— start of Supplied data —

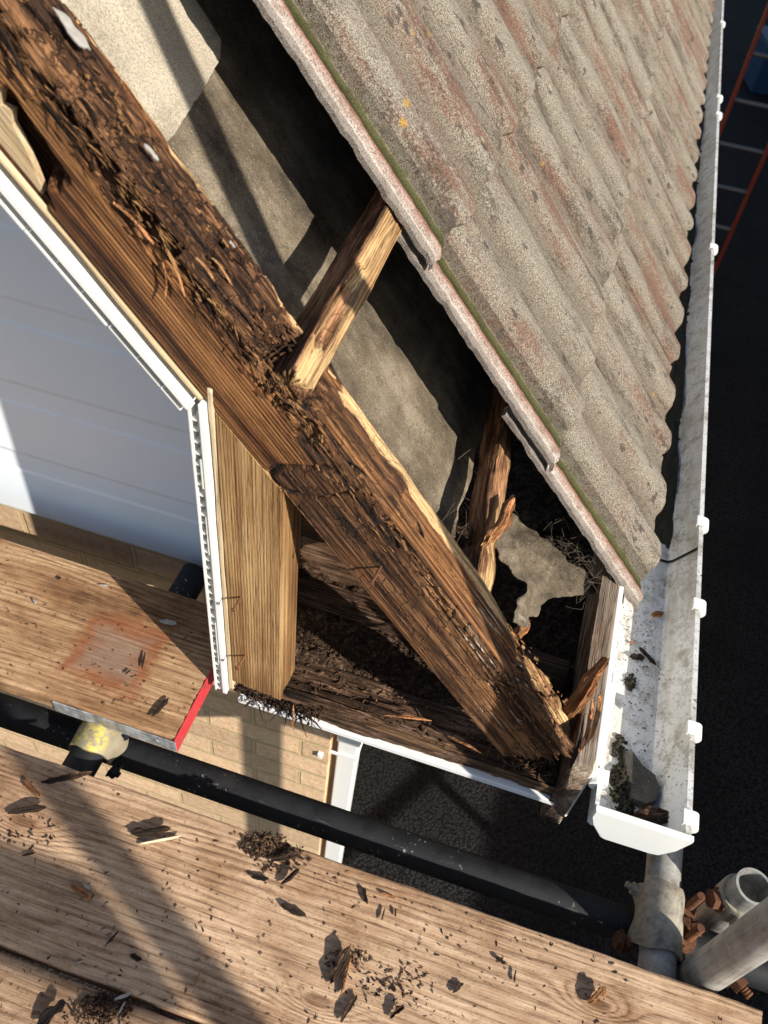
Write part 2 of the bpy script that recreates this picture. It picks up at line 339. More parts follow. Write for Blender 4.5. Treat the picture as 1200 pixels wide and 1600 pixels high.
def board_mat(name, dark, mid, light, seed, stainmark=False, pale=None, knots=()):
    t = NT(name); L = (seed*2.1, seed*.33, seed*1.7)
    x, y, z = t.sep(t.vec(loc=L))
    warp = t.noise(t.vec((1.3, 7, 7), loc=L), 1.0, 3, .5); warp2 = t.noise(t.vec((5, 22, 22), loc=L), 1.0, 3, .5)
    ph = t.math('ADD', t.math('MULTIPLY', y, 640), t.math('ADD', t.math('MULTIPLY', warp, 60), t.math('MULTIPLY', warp2, 9)))
    xo_, yo_, _z = t.sep(t.vec()); kdark = None
    for kx_, ky_, kr_ in knots:
        q = t.math('ADD', t.math('POWER', t.math('DIVIDE', t.math('SUBTRACT', xo_, kx_), kr_*2.6), 2), t.math('POWER', t.math('DIVIDE', t.math('SUBTRACT', yo_, ky_), kr_), 2))
        e = t.math('EXPONENT', t.math('MULTIPLY', q, -.55)); ph = t.math('ADD', ph, t.math('MULTIPLY', e, 26.0))
        kd = t.ramp(t.math('ADD', q, t.math('MULTIPLY', t.math('SUBTRACT', warp2, .5), .5)), (.16, 1.0), (.34, 0.0)); kdark = kd if kdark is None else t.math('MAXIMUM', kdark, kd)
    rings = t.math('POWER', t.math('MULTIPLY_ADD', t.math('SINE', ph), .5, .5), .45)
    rings = t.math('MULTIPLY', rings, t.ramp(t.noise(t.vec((4, 18, 18), loc=L), 1.0, 3), (.34, .15), (.62, 1.0)))
    fib = t.noise(t.vec((14, 420, 420), loc=L), 1.0, 4, .65)
    blot = t.noise(t.vec((22, 40, 40), loc=L), 1.0, 6, .7)
    big = t.noise(t.vec((3.5, 9, 9), loc=L), 1.0, 5, .6)
    speck = t.noise(t.vec((260, 420, 300), loc=L), 1.0, 3, .6)
    g = t.math('ADD', t.math('MULTIPLY', rings, .15), t.math('ADD', t.math('MULTIPLY', fib, .45), t.math('ADD', t.math('MULTIPLY', big, .30), t.math('MULTIPLY', blot, .28))))
    col = t.ramp(g, (.42, dark), (.57, mid), (.74, light))
    if kdark is not None: col = t.mix(t.math('MULTIPLY', kdark, .7), col, t.mix(fib, (.10, .05, .025), (.3, .17, .09)))
    dirt = t.ramp(t.noise(t.vec((5, 8, 8), loc=(3+seed, 1, 2)), 1.0, 6, .68), (.5, 0.0), (.68, 1.0))
    col = t.mix(t.math('MULTIPLY', dirt, .8), col, t.mix(.8, col, (.42, .28, .18), 'MULTIPLY'))
    gr_ = t.ramp(t.noise(t.vec((60, 75, 60), loc=(1, seed, 2)), 1.0, 6, .8), (.55, 0.0), (.70, .55)); col = t.mix(gr_, col, (.09, .05, .028))
    ds = t.ramp(speck, (.60, 0.0), (.68, 1.0)); col = t.mix(t.math('MULTIPLY', ds, .5), col, (.06, .035, .02))
    h = t.math('ADD', t.math('MULTIPLY', rings, .55), t.math('ADD', t.math('ADD', fib, t.math('MULTIPLY', blot, .5)), t.math('MULTIPLY', speck, .25)))
    if pale is not None:                                # a splash of pale paint or mortar
        px, py, rr = pale; xo, yo, _ = t.sep(t.vec())
        d = t.math('SQRT', t.math('ADD', t.math('POWER', t.math('SUBTRACT', xo, px), 2), t.math('POWER', t.math('MULTIPLY', t.math('SUBTRACT', yo, py), .55), 2)))
        e = t.math('ADD', t.math('DIVIDE', d, rr), t.math('MULTIPLY', t.math('SUBTRACT', t.noise(t.vec((90, 90, 90)), 1.0, 5, .7), .5), 2.6))
        col = t.mix(t.ramp(e, (.45, .8), (.6, 0.0)), col, (.62, .58, .42))
    if stainmark:                                       # a rusty square stain
        xo, yo, _ = t.sep(t.vec())
        cx, cy, hx, hy = stainmark
        wob = t.math('MULTIPLY', t.math('SUBTRACT', t.noise(t.vec((34, 34, 34)), 1.0, 6, .7), .5), .062)
        dx = t.math('SUBTRACT', t.math('ABSOLUTE', t.math('SUBTRACT', xo, cx)), hx); dy = t.math('SUBTRACT', t.math('ABSOLUTE', t.math('SUBTRACT', yo, cy)), hy)
        d = t.math('ADD', t.math('MAXIMUM', dx, dy), wob)
        col = t.mix(t.ramp(t.math('MULTIPLY_ADD', d, 14, .5), (.26, .72), (.5, 0.0)), col, t.mix(fib, (.12, .065, .042), (.36, .25, .19)))
        band_ = t.math('MULTIPLY', t.ramp(t.math('MULTIPLY_ADD', d, 14, .5), (.10, 0.0), (.42, .85), (.5, .85), (.72, 0.0)), t.ramp(t.noise(t.vec((26, 26, 26), loc=(5, 5, 5)), 1.0, 4, .7), (.30, .25), (.55, 1.0)))
        col = t.mix(band_, col, t.mix(fib, (.15, .045, .018), (.32, .12, .05)))
    return t.out(col, .9, t.bump(h, .75, .0016), spec=.2)
M_BOARD_A = board_mat("scaffold_board_wood", (.15, .085, .048), (.44, .285, .175), (.68, .49, .325), 1, pale=(1.4+.385, .10, .028), knots=((.93, .135, .016), (1.36, .06, .013), (1.68, .16, .012)))
M_BOARD_N = board_mat("scaffold_board_wood_near", (.12, .07, .042), (.35, .225, .14), (.54, .385, .26), 2)
M_BOARD_B = board_mat("scaffold_board_wood_far", (.11, .055, .027), (.34, .195, .10), (.56, .385, .225), 3, stainmark=(1.4-.487, .098, .055, .052))

# ---- other materials
def upvc(name, col=(.80, .81, .80), dirt=(.35, .33, .28), amt=.25, rough=.28, speck=0.0, band=None, coat=.5):
    t = NT(name); v = t.vec()
    n = t.noise(v, 7, 6, .6); dn = t.ramp(n, (.5, 0.0), (.8, 1.0))
    c = t.mix(t.math('MULTIPLY', dn, amt), col, dirt)
    if speck:
        sp = t.ramp(t.noise(v, 210, 3, .55), (.60, 0.0), (.65, 1.0)); mask = t.ramp(t.noise(v, 11, 5, .7), (.36, .1), (.62, 1.0))
        c = t.mix(t.math('MULTIPLY', t.math('MULTIPLY', sp, mask), speck), c, (.045, .04, .032))
        gr = t.ramp(t.noise(v, 30, 7, .78), (.49, 0.0), (.63, 1.0)); c = t.mix(t.math('MULTIPLY', gr, .75*speck), c, (.20, .17, .11))
        tide = t.ramp(t.noise(t.vec((18, 3, 18)), 1.0, 5, .7), (.5, 0.0), (.66, .6)); c = t.mix(tide, c, (.42, .38, .29))
    return t.out(c, rough, t.bump(t.noise(v, 60, 3), .03, .001), spec=coat)
M_UPVC = upvc("white_plastic"); M_UPVC_CLEAN = upvc("white_plastic_clean", amt=.08); M_CLAD = upvc("white_cladding_plastic", (.81, .86, .915), amt=.08, rough=.38, coat=.35)
M_GUTTER = upvc("white_gutter_plastic", (.78, .77, .74), (.38, .34, .25), .7, .35, speck=.95)
M_UPVC_CUT = upvc("cut_plastic_edge", (.74, .73, .69), (.4, .36, .28), .4, .5)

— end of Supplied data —

* Task brief *
Keep every word of the data as it is when you write it out, but drop the pictures.

* Response to the exercise *
Write part 2 of the bpy script that recreates this picture. It picks up at line 339. More parts follow. Write for Blender 4.5. Treat the picture as 1200 pixels wide and 1600 pixels high.
def board_mat(name, dark, mid, light, seed, stainmark=False, pale=None, knots=()):
    t = NT(name); L = (seed*2.1, seed*.33, seed*1.7)
    x, y, z = t.sep(t.vec(loc=L))
    warp = t.noise(t.vec((1.3, 7, 7), loc=L), 1.0, 3, .5); warp2 = t.noise(t.vec((5, 22, 22), loc=L), 1.0, 3, .5)
    ph = t.math('ADD', t.math('MULTIPLY', y, 640), t.math('ADD', t.math('MULTIPLY', warp, 60), t.math('MULTIPLY', warp2, 9)))
    xo_, yo_, _z = t.sep(t.vec()); kdark = None
    for kx_, ky_, kr_ in knots:
        q = t.math('ADD', t.math('POWER', t.math('DIVIDE', t.math('SUBTRACT', xo_, kx_), kr_*2.6), 2), t.math('POWER', t.math('DIVIDE', t.math('SUBTRACT', yo_, ky_), kr_), 2))
        e = t.math('EXPONENT', t.math('MULTIPLY', q, -.55)); ph = t.math('ADD', ph, t.math('MULTIPLY', e, 26.0))
        kd = t.ramp(t.math('ADD', q, t.math('MULTIPLY', t.math('SUBTRACT', warp2, .5), .5)), (.16, 1.0), (.34, 0.0)); kdark = kd if kdark is None else t.math('MAXIMUM', kdark, kd)
    rings = t.math('POWER', t.math('MULTIPLY_ADD', t.math('SINE', ph), .5, .5), .45)
    rings = t.math('MULTIPLY', rings, t.ramp(t.noise(t.vec((4, 18, 18), loc=L), 1.0, 3), (.34, .15), (.62, 1.0)))
    fib = t.noise(t.vec((14, 420, 420), loc=L), 1.0, 4, .65)
    blot = t.noise(t.vec((22, 40, 40), loc=L), 1.0, 6, .7)
    big = t.noise(t.vec((3.5, 9, 9), loc=L), 1.0, 5, .6)
    speck = t.noise(t.vec((260, 420, 300), loc=L), 1.0, 3, .6)
    g = t.math('ADD', t.math('MULTIPLY', rings, .15), t.math('ADD', t.math('MULTIPLY', fib, .45), t.math('ADD', t.math('MULTIPLY', big, .30), t.math('MULTIPLY', blot, .28))))
    col = t.ramp(g, (.42, dark), (.57, mid), (.74, light))
    if kdark is not None: col = t.mix(t.math('MULTIPLY', kdark, .7), col, t.mix(fib, (.10, .05, .025), (.3, .17, .09)))
    dirt = t.ramp(t.noise(t.vec((5, 8, 8), loc=(3+seed, 1, 2)), 1.0, 6, .68), (.5, 0.0), (.68, 1.0))
    col = t.mix(t.math('MULTIPLY', dirt, .8), col, t.mix(.8, col, (.42, .28, .18), 'MULTIPLY'))
    gr_ = t.ramp(t.noise(t.vec((60, 75, 60), loc=(1, seed, 2)), 1.0, 6, .8), (.55, 0.0), (.70, .55)); col = t.mix(gr_, col, (.09, .05, .028))
    ds = t.ramp(speck, (.60, 0.0), (.68, 1.0)); col = t.mix(t.math('MULTIPLY', ds, .5), col, (.06, .035, .02))
    h = t.math('ADD', t.math('MULTIPLY', rings, .55), t.math('ADD', t.math('ADD', fib, t.math('MULTIPLY', blot, .5)), t.math('MULTIPLY', speck, .25)))
    if pale is not None:                                # a splash of pale paint or mortar
        px, py, rr = pale; xo, yo, _ = t.sep(t.vec())
        d = t.math('SQRT', t.math('ADD', t.math('POWER', t.math('SUBTRACT', xo, px), 2), t.math('POWER', t.math('MULTIPLY', t.math('SUBTRACT', yo, py), .55), 2)))
        e = t.math('ADD', t.math('DIVIDE', d, rr), t.math('MULTIPLY', t.math('SUBTRACT', t.noise(t.vec((90, 90, 90)), 1.0, 5, .7), .5), 2.6))
        col = t.mix(t.ramp(e, (.45, .8), (.6, 0.0)), col, (.62, .58, .42))
    if stainmark:                                       # a rusty square stain
        xo, yo, _ = t.sep(t.vec())
        cx, cy, hx, hy = stainmark
        wob = t.math('MULTIPLY', t.math('SUBTRACT', t.noise(t.vec((34, 34, 34)), 1.0, 6, .7), .5), .062)
        dx = t.math('SUBTRACT', t.math('ABSOLUTE', t.math('SUBTRACT', xo, cx)), hx); dy = t.math('SUBTRACT', t.math('ABSOLUTE', t.math('SUBTRACT', yo, cy)), hy)
        d = t.math('ADD', t.math('MAXIMUM', dx, dy), wob)
        col = t.mix(t.ramp(t.math('MULTIPLY_ADD', d, 14, .5), (.26, .72), (.5, 0.0)), col, t.mix(fib, (.12, .065, .042), (.36, .25, .19)))
        band_ = t.math('MULTIPLY', t.ramp(t.math('MULTIPLY_ADD', d, 14, .5), (.10, 0.0), (.42, .85), (.5, .85), (.72, 0.0)), t.ramp(t.noise(t.vec((26, 26, 26), loc=(5, 5, 5)), 1.0, 4, .7), (.30, .25), (.55, 1.0)))
        col = t.mix(band_, col, t.mix(fib, (.15, .045, .018), (.32, .12, .05)))
    return t.out(col, .9, t.bump(h, .75, .0016), spec=.2)
M_BOARD_A = board_mat("scaffold_board_wood", (.15, .085, .048), (.44, .285, .175), (.68, .49, .325), 1, pale=(1.4+.385, .10, .028), knots=((.93, .135, .016), (1.36, .06, .013), (1.68, .16, .012)))
M_BOARD_N = board_mat("scaffold_board_wood_near", (.12, .07, .042), (.35, .225, .14), (.54, .385, .26), 2)
M_BOARD_B = board_mat("scaffold_board_wood_far", (.11, .055, .027), (.34, .195, .10), (.56, .385, .225), 3, stainmark=(1.4-.487, .098, .055, .052))

# ---- other materials
def upvc(name, col=(.80, .81, .80), dirt=(.35, .33, .28), amt=.25, rough=.28, speck=0.0, band=None, coat=.5):
    t = NT(name); v = t.vec()
    n = t.noise(v, 7, 6, .6); dn = t.ramp(n, (.5, 0.0), (.8, 1.0))
    c = t.mix(t.math('MULTIPLY', dn, amt), col, dirt)
    if speck:
        sp = t.ramp(t.noise(v, 210, 3, .55), (.60, 0.0), (.65, 1.0)); mask = t.ramp(t.noise(v, 11, 5, .7), (.36, .1), (.62, 1.0))
        c = t.mix(t.math('MULTIPLY', t.math('MULTIPLY', sp, mask), speck), c, (.045, .04, .032))
        gr = t.ramp(t.noise(v, 30, 7, .78), (.49, 0.0), (.63, 1.0)); c = t.mix(t.math('MULTIPLY', gr, .75*speck), c, (.20, .17, .11))
        tide = t.ramp(t.noise(t.vec((18, 3, 18)), 1.0, 5, .7), (.5, 0.0), (.66, .6)); c = t.mix(tide, c, (.42, .38, .29))
    return t.out(c, rough, t.bump(t.noise(v, 60, 3), .03, .001), spec=coat)
M_UPVC = upvc("white_plastic"); M_UPVC_CLEAN = upvc("white_plastic_clean", amt=.08); M_CLAD = upvc("white_cladding_plastic", (.81, .86, .915), amt=.08, rough=.38, coat=.35)
M_GUTTER = upvc("white_gutter_plastic", (.78, .77, .74), (.38, .34, .25), .7, .35, speck=.95)
M_UPVC_CUT = upvc("cut_plastic_edge", (.74, .73, .69), (.4, .36, .28), .4, .5)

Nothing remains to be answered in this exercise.